Apple's slickest iPhone releases may slip to a 3-year cycle

Apple might prolong its big iPhone refreshes from every two years to every three years.
The company currently issues a major iPhone upgrade every other year, with a less momentous model coming in the off year. For example, the iPhone 5 was followed by the more incremental iPhone 5S, and the iPhone 6 by the iPhone 6S.
A shift from that plan is "likely," according to Japan's Nikkei newspaper, just as the smartphone market itself is shifting.
Apple would ramp up to a three-year upgrade cycle for major refreshes for a couple of reasons, says the Nikkei. First, smartphone demand is slowing. In the first quarter of the year, Apple suffered its first-ever drop in smartphone sales.
Second, Apple is outfitting each new iPhone with fewer enhancements. The iPhone 6S and 6S Plus offered little in the way of new features beyond 3D Touch pressure sensitivity and Live Photos, which generate quick videos.
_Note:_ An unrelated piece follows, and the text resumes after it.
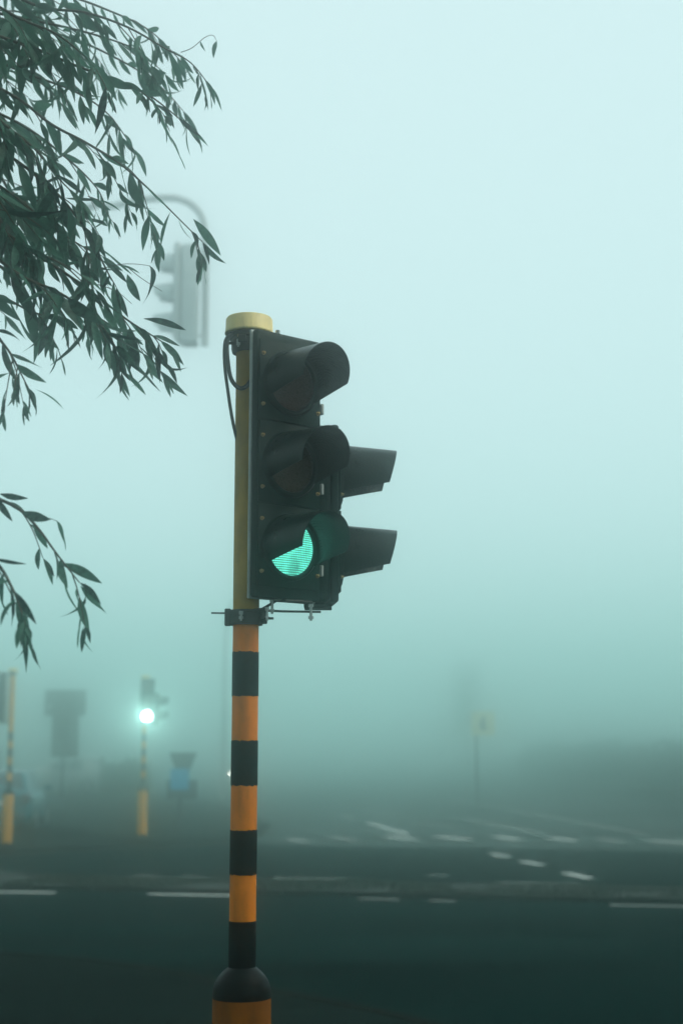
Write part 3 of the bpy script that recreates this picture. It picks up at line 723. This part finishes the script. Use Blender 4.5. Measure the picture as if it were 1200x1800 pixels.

Reports say this year's expected iPhone 7 lineup will include just a few new features, such as dual speakers and a dual camera system (but only on the iPhone 7 Plus).
Apple isn't the only victim of a sagging smartphone market, where a once regular stream of blockbuster debuts has given way to "phone fatigue." Consumers in developed markets have become blase over a perceived lack of exciting features in new phones and are sticking longer with the phones they already have. Mobile carriers have also put the kibosh on subsidized plans, which effectively makes new phone models more expensive.